Friday, January 18, 2013

The Vast (Ethical) Wasteland

Lance Armstrong? A professional athlete abused his body and the world's trust for an advantage and the potential for fame and fortune that advantage might bring? I'm shocked, shocked I tell you to find gambling going on in this establishment!

Professional sports have been about nothing but the money for decades. Even the Olympics, supposed last refuge for "amateur" athletes - until the rules were changed to make them more profitable - is nothing more than a "profit opportunity" for organizers, locales, sponsors, athletes and all.

If you are shocked and surprised that a professional athlete would lie to enrich himself you must have been sleeping for the last thirty years or so.

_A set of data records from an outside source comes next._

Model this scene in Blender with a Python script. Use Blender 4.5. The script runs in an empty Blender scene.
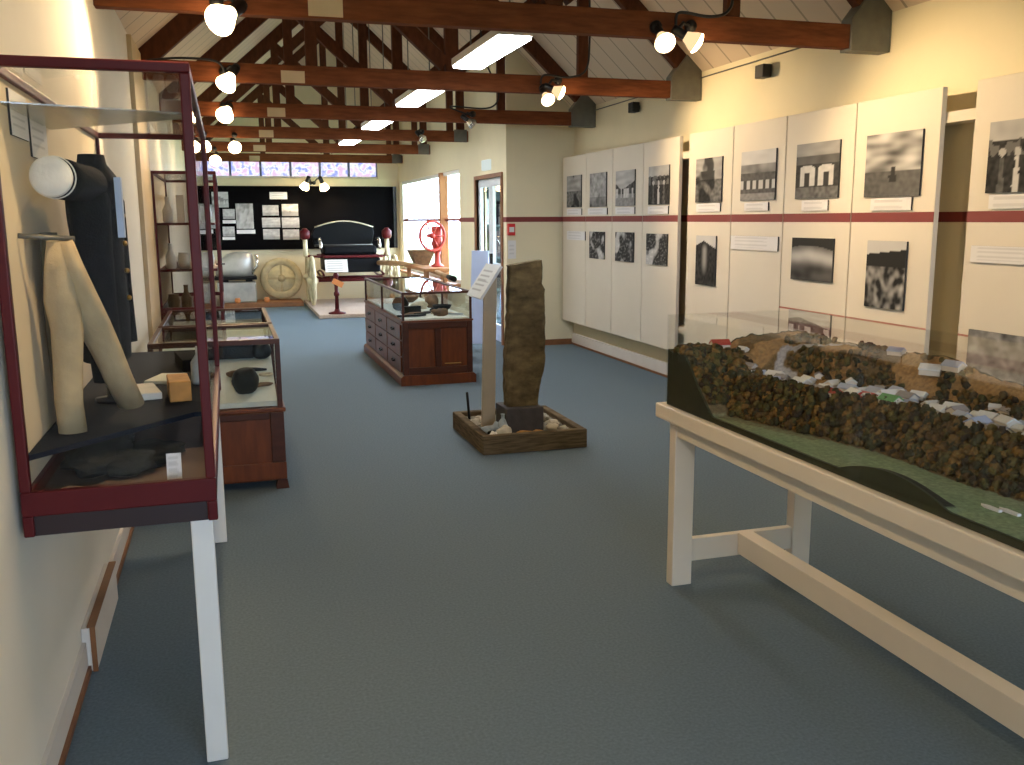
import bpy, math, random
from mathutils import Vector, Matrix, noise as mnoise
random.seed(7)
sc = bpy.context.scene
COL = sc.collection
PI = math.pi

# ------------------------------------------------------------------ materials
def nt(name):
    m = bpy.data.materials.new(name); m.use_nodes = True
    n = m.node_tree; n.nodes.clear()
    out = n.nodes.new('ShaderNodeOutputMaterial')
    return m, n, out

def lin(c):
    f = lambda v: v/12.92 if v <= 0.04045 else ((v+0.055)/1.055)**2.4
    return (f(c[0]/255), f(c[1]/255), f(c[2]/255), 1)

def mat(name, rgb, rough=0.6, metal=0.0, var=0.10, scale=6.0, stretch=(1, 1, 1), bump=0.0, bscale=None, spec=0.5, attr=False):
    """noise-varied principled material; rgb is 0-255 sRGB of the thing itself"""
    m, n, out = nt(name)
    b = n.nodes.new('ShaderNodeBsdfPrincipled')
    b.inputs['Roughness'].default_value = rough
    b.inputs['Metallic'].default_value = metal
    b.inputs['Specular IOR Level'].default_value = spec
    tc = n.nodes.new('ShaderNodeTexCoord'); mp = n.nodes.new('ShaderNodeMapping')
    mp.inputs['Scale'].default_value = stretch
    n.links.new(tc.outputs['Object'], mp.inputs['Vector'])
    nz = n.nodes.new('ShaderNodeTexNoise'); nz.inputs['Scale'].default_value = scale
    nz.inputs['Detail'].default_value = 5
    n.links.new(mp.outputs['Vector'], nz.inputs['Vector'])
    c = lin(rgb)
    mr = n.nodes.new('ShaderNodeMapRange')
    mr.inputs['From Min'].default_value = 0.25; mr.inputs['From Max'].default_value = 0.75
    mr.inputs['To Min'].default_value = 1-var*1.5; mr.inputs['To Max'].default_value = 1+var*1.5
    n.links.new(nz.outputs['Fac'], mr.inputs['Value'])
    mx = n.nodes.new('ShaderNodeMix'); mx.data_type = 'RGBA'; mx.blend_type = 'MULTIPLY'
    mx.inputs[0].default_value = 1.0
    if attr:
        at = n.nodes.new('ShaderNodeAttribute'); at.attribute_name = 'Col'
        n.links.new(at.outputs['Color'], mx.inputs[6])
    else:
        mx.inputs[6].default_value = c
    n.links.new(mr.outputs['Result'], mx.inputs[7])
    n.links.new(mx.outputs[2], b.inputs['Base Color'])
    if bump:
        nb = n.nodes.new('ShaderNodeTexNoise'); nb.inputs['Scale'].default_value = bscale or scale*4
        nb.inputs['Detail'].default_value = 4
        n.links.new(mp.outputs['Vector'], nb.inputs['Vector'])
        bp = n.nodes.new('ShaderNodeBump'); bp.inputs['Strength'].default_value = bump; bp.inputs['Distance'].default_value = 0.01
        n.links.new(nb.outputs['Fac'], bp.inputs['Height']); n.links.new(bp.outputs['Normal'], b.inputs['Normal'])
    n.links.new(b.outputs['BSDF'], out.inputs['Surface'])
    return m

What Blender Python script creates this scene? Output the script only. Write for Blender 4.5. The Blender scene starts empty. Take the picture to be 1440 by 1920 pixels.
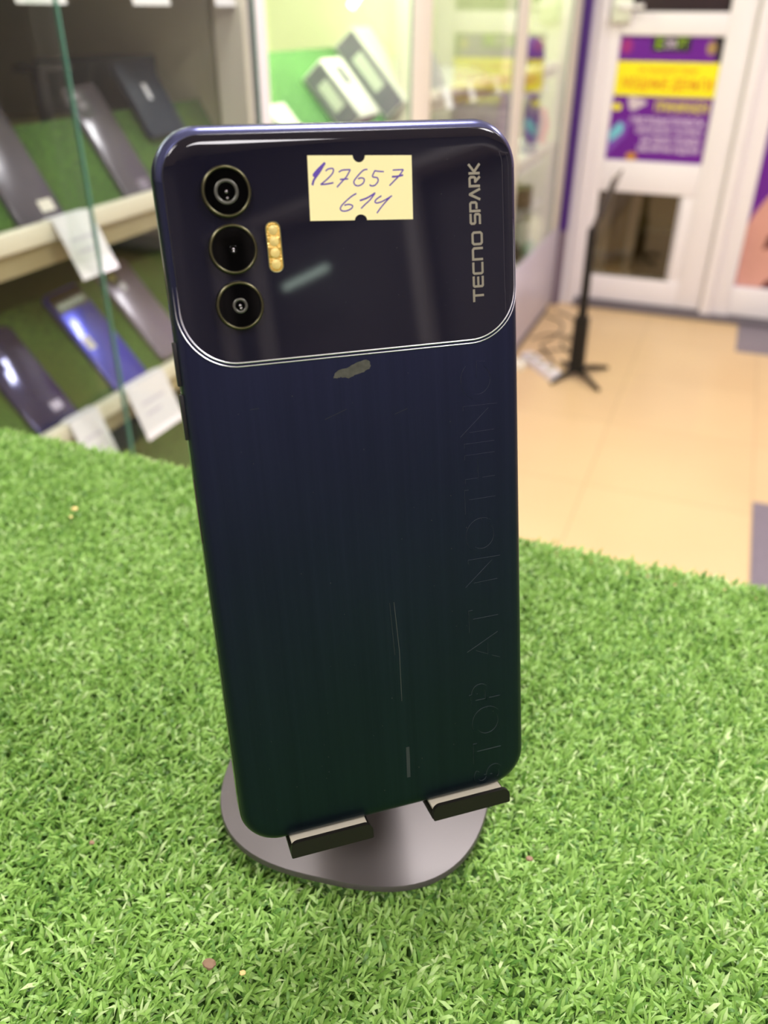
import bpy, bmesh, math, random
import numpy as np
from mathutils import Vector, Matrix
random.seed(7); rng = np.random.default_rng(11)
S = bpy.context.scene
COL = S.collection
PI = math.pi

# ------------------------------------------------------------------ camera
FPX = 1552.0; HC = 1.163
PITCH, ROLL, HEAD = math.radians(31.2), math.radians(-0.35), math.radians(-21.6)
_F = Vector((math.sin(HEAD), math.cos(HEAD), 0)); _R = Vector((math.cos(HEAD), -math.sin(HEAD), 0)); _Z = Vector((0, 0, 1))
_fwd = _F*math.cos(PITCH) - _Z*math.sin(PITCH); _dn = -_F*math.sin(PITCH) - _Z*math.cos(PITCH)
CX_ = _R*math.cos(ROLL) + _dn*math.sin(ROLL); CY_ = -_R*math.sin(ROLL) + _dn*math.cos(ROLL)
CAM = Vector((0, 0, HC))
cd = bpy.data.cameras.new('camera'); cam = bpy.data.objects.new('camera', cd); COL.objects.link(cam)
m = Matrix((CX_, -CY_, -_fwd)).transposed().to_4x4(); m.translation = CAM; cam.matrix_world = m
cd.sensor_fit = 'VERTICAL'; cd.sensor_height = 36; cd.sensor_width = 27
cd.lens = FPX/1920*36
cd.clip_start = 0.01; cd.clip_end = 50
cd.dof.use_dof = True; cd.dof.focus_distance = 0.198; cd.dof.aperture_fstop = 12.5
S.camera = cam

def at(px, py, ax, v):
    """a point of the photographed place on the plane axis=v"""
    d = CX_*((px-720)/FPX) + CY_*((py-960)/FPX) + _fwd
    return CAM + d*((v-CAM[ax])/d[ax])

# ------------------------------------------------------------------ world, exposure
w = bpy.data.worlds.new('world'); S.world = w; w.use_nodes = True
w.node_tree.nodes['Background'].inputs[0].default_value = (0.8, 0.85, 1, 1)
w.node_tree.nodes['Background'].inputs[1].default_value = 0.3
S.view_settings.view_transform = 'Standard'; S.view_settings.look = 'None'
S.view_settings.gamma = 1; S.view_settings.use_curve_mapping = False
S.view_settings.exposure = 0.0
S.cycles.max_bounces = 8; S.cycles.transparent_max_bounces = 16

def area(name, loc, rot, sx, sy, power, col=(1, 1, 1)):
    l = bpy.data.lights.new(name, 'AREA'); l.shape = 'RECTANGLE'; l.size = sx; l.size_y = sy
    l.energy = power; l.color = col
    o = bpy.data.objects.new(name, l); COL.objects.link(o); o.location = loc; o.rotation_euler = rot
    return o
# the ceiling's LED panels: (x, y, power)
PANELS = [(-0.15, 0.9, 34), (1.5, 0.2, 30), (0.9, 2.6, 36), (-0.1, -1.3, 26), (1.9, -1.6, 14)]
for (x, y, p) in PANELS:
    area('panel_light', (x, y, 2.63), (0, 0, 0), 0.56, 0.56, p, (1.0, 0.95, 0.97))
# LED tubes inside the lit display cabinets: (x, y0, y1, z, power)
CAB_TUBES = [(-0.78, 1.35, 1.85, 1.42, 3.6), (-0.78, 2.05, 2.70, 1.42, 3.2), (-0.78, 2.98, 3.60, 1.42, 4.2), (-0.86, 3.0, 3.6, 0.80, 1.6)]
for (x, y0, y1, z, p) in CAB_TUBES:
    area('tube_light', (x, (y0+y1)/2, z-0.012), (0, math.radians(-12), 0), 0.02, y1-y0, p, (0.93, 1.0, 0.66))
area('tube_light', (-0.80, 0.65, 1.40), (0, math.radians(-10), 0), 0.02, 0.8, 2.5, (0.95, 1.0, 0.85))

area('hall_fill_light', (0.0, 4.3, 2.3), (0, 0, 0), 0.3, 0.3, 9, (1.0, 0.93, 0.75))  # added unseen lamp that brightens the hallway behind the low pane

# ------------------------------------------------------------------ materials
def lin(r, g, b):
    f = lambda c: (c/255/12.92) if c/255 <= 0.04045 else ((c/255+0.055)/1.055)**2.4
    return (f(r), f(g), f(b))
def mat(name, col, rough=0.5, metal=0.0, noise=0.0, nscale=40, bump=0.0, bscale=200, coat=0.0, emit=None, es=1.0, spec=0.5, trans=0.0):
    m = bpy.data.materials.new(name); m.use_nodes = True; nt = m.node_tree; b = nt.nodes['Principled BSDF']
    b.inputs['Base Color'].default_value = (*col, 1); b.inputs['Roughness'].default_value = rough
    b.inputs['Metallic'].default_value = metal; b.inputs['Coat Weight'].default_value = coat
    b.inputs['Specular IOR Level'].default_value = spec
    if coat: b.inputs['Coat Roughness'].default_value = 0.03
    if emit: b.inputs['Emission Color'].default_value = (*emit, 1); b.inputs['Emission Strength'].default_value = es
    tc = nt.nodes.new('ShaderNodeTexCoord')
    if noise:
        n = nt.nodes.new('ShaderNodeTexNoise'); n.inputs['Scale'].default_value = nscale; n.inputs['Detail'].default_value = 4
        nt.links.new(tc.outputs['Object'], n.inputs['Vector'])
        mx = nt.nodes.new('ShaderNodeMix'); mx.data_type = 'RGBA'
        mx.inputs['A'].default_value = (*[c*(1-noise) for c in col], 1); mx.inputs['B'].default_value = (*[min(1, c*(1+noise)) for c in col], 1)
        nt.links.new(n.outputs['Fac'], mx.inputs['Factor']); nt.links.new(mx.outputs['Result'], b.inputs['Base Color'])
    if bump:
        n = nt.nodes.new('ShaderNodeTexNoise'); n.inputs['Scale'].default_value = bscale
        nt.links.new(tc.outputs['Object'], n.inputs['Vector'])
        bp = nt.nodes.new('ShaderNodeBump'); bp.inputs['Strength'].default_value = bump; bp.inputs['Distance'].default_value = 0.001
        nt.links.new(n.outputs['Fac'], bp.inputs['Height']); nt.links.new(bp.outputs['Normal'], b.inputs['Normal'])
    return m
def glass(name, tint, f0=0.06, gl=(1, 1, 1)):
    """a thin pane: what it does not reflect passes straight through"""
    m = bpy.data.materials.new(name); m.use_nodes = True; nt = m.node_tree; nt.nodes.clear()
    o = nt.nodes.new('ShaderNodeOutputMaterial'); t = nt.nodes.new('ShaderNodeBsdfTransparent'); g = nt.nodes.new('ShaderNodeBsdfGlossy')
    lw = nt.nodes.new('ShaderNodeLayerWeight'); lw.inputs['Blend'].default_value = 0.5; pw_ = nt.nodes.new('ShaderNodeMath'); pw_.operation = 'POWER'; pw_.inputs[1].default_value = 4.5
    ma = nt.nodes.new('ShaderNodeMath'); ma.operation = 'MULTIPLY_ADD'; ma.inputs[1].default_value = 1-f0; ma.inputs[2].default_value = f0
    mx = nt.nodes.new('ShaderNodeMixShader')
    t.inputs[0].default_value = (*tint, 1); g.inputs['Roughness'].default_value = 0.02; g.inputs['Color'].default_value = (*gl, 1)
    nt.links.new(lw.outputs['Facing'], pw_.inputs[0]); nt.links.new(pw_.outputs[0], ma.inputs[0]); nt.links.new(ma.outputs[0], mx.inputs[0])
    nt.links.new(t.outputs[0], mx.inputs[1]); nt.links.new(g.outputs[0], mx.inputs[2]); nt.links.new(mx.outputs[0], o.inputs[0])
    return m

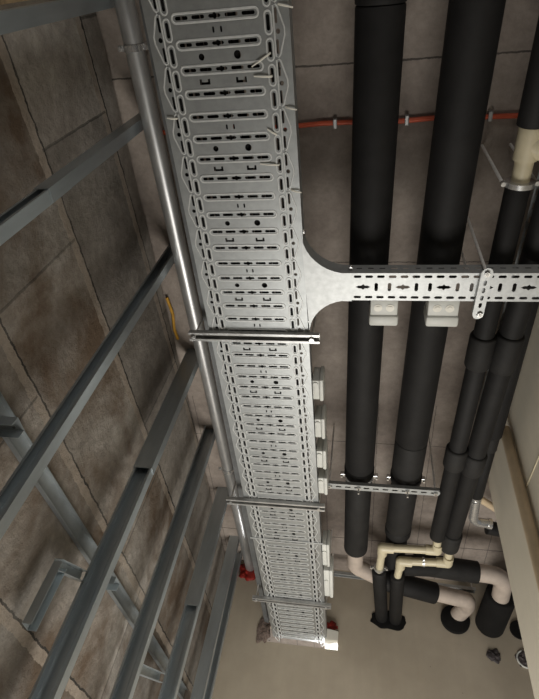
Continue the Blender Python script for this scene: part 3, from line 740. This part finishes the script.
# ------------------------------------------------------------------ lights
def area(name, loc, target, size, power, col=(1, 0.96, 0.9), sy=None):
    l = bpy.data.lights.new(name, 'AREA'); l.energy = power; l.color = col; l.size = size
    if sy: l.shape = 'RECTANGLE'; l.size_y = sy
    o = bpy.data.objects.new(name, l); COL.objects.link(o); o.location = loc
    o.rotation_euler = (V(target)-V(loc)).to_track_quat('-Z', 'Y').to_euler(); return o
area('work_light', (0.1, 2.75, 0.8), (0.0, 2.5, 3.5), 1.2, 60, (1, 0.965, 0.91), 1.4)
area('added_rod_fill', (0.35, -1.6, 2.55), (0.1, 2.4, 2.9), 0.7, 9, (1, 0.96, 0.92))  # added fill behind the camera, no real fixture; brightens rods and rail sides
l = bpy.data.lights.new('next_room_light', 'POINT'); l.energy = 40; l.shadow_soft_size = 0.1
o = bpy.data.objects.new('next_room_light', l); COL.objects.link(o); o.location = (-0.15, 4.5, 2.9)
w = bpy.data.worlds.new('world'); S.world = w; w.use_nodes = True
w.node_tree.nodes['Background'].inputs[0].default_value = (0.9, 0.95, 1, 1); w.node_tree.nodes['Background'].inputs[1].default_value = 0.10

# ------------------------------------------------------------------ camera
cam = bpy.data.cameras.new('camera'); co = bpy.data.objects.new('camera', cam); COL.objects.link(co)
f = 529.0; c0 = (269.5, 349.5)
Zv = V((373-c0[0], -55-c0[1], f)).normalized(); Yv = V((345-c0[0], 1060-c0[1], f)); Yv = (Yv-Zv*Yv.dot(Zv)).normalized(); Xv = Yv.cross(Zv)
R = Matrix((Xv, Yv, Zv))                       # camera (x right, y down, z ahead) -> world
right, up, back = R @ V((1, 0, 0)), R @ V((0, -1, 0)), R @ V((0, 0, -1))
co.matrix_world = Matrix(((right.x, up.x, back.x, 0), (right.y, up.y, back.y, 0), (right.z, up.z, back.z, 1.5), (0, 0, 0, 1)))
cam.sensor_fit = 'VERTICAL'; cam.sensor_height = 36; cam.lens = 36*f/699; cam.clip_start = 0.02
S.camera = co
S.view_settings.view_transform = 'Standard'; S.view_settings.look = 'None'; S.view_settings.exposure = 0
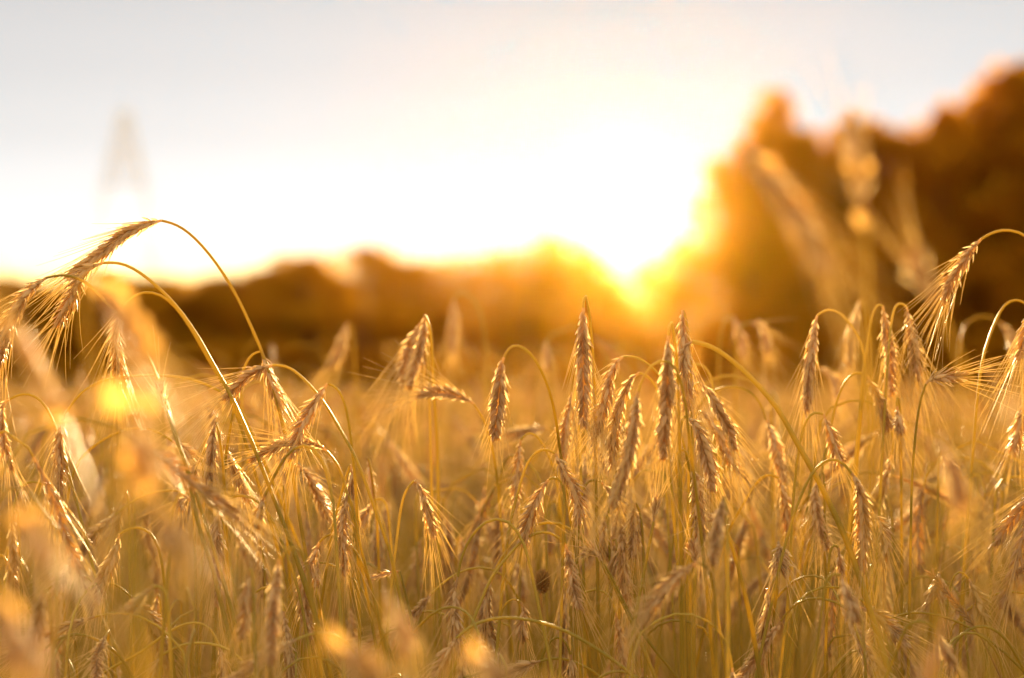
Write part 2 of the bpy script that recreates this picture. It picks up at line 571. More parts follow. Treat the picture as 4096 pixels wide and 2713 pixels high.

In a country  where our "trusted elected officials" regularly go to jail for abusing the public trust (or, as in the case of New York's Joe Bruno, avoid going to jail), where the President of the US (Pick one or more:  Nixon,  Reagan, Bush I , Clinton, Bush II, Obama) lies to the public with a straight face and  without consequence, why are you surprised?

We've allowed our ethical standards to be so far eroded that this kind of behavior (which, let's face it, has always been part of public life to some extent) is seen as somehow "acceptable," something one can apologize for (or not) and move beyond.

Even in extreme cases - like lying about and concealing the death by torture of people under the jusirdiction of the US - our current moral code, as embodied by our US President, says "Let's look to the future and put the past behind us." We will not hold ourselves and our agents accountable for our/their actions, no matter how cruel, ruthless and sadistic.

But the bible has it right (because it's a psychological truth as much as a "religious" one): The sins of the fathers..." Those who imagine there are no consequences for abandoning ethical behavior and adopting an "ends justifies the means" attitude are condemning themselves to live in that kind of a world.

But we don't have to join them. We can try our best to live honestly and ethically, to hold ourselves accountable, and to remind others that such common ethics are one of the essential bases of all productive human society. At this moment in time, the ethically-ignorant opportunists and the self-styled  "pragamatists" are the fashion - but the consequences of their actions will continue to haunt them.

Meanwhile, our response can be to work to build an alternative, based on mutual respect, honesty and trust, on accountability and the painful, ongoing struggle with consciousness of our own failings and limitations. To do so is an act of existential defiance that we owe to ourselves and our posterity.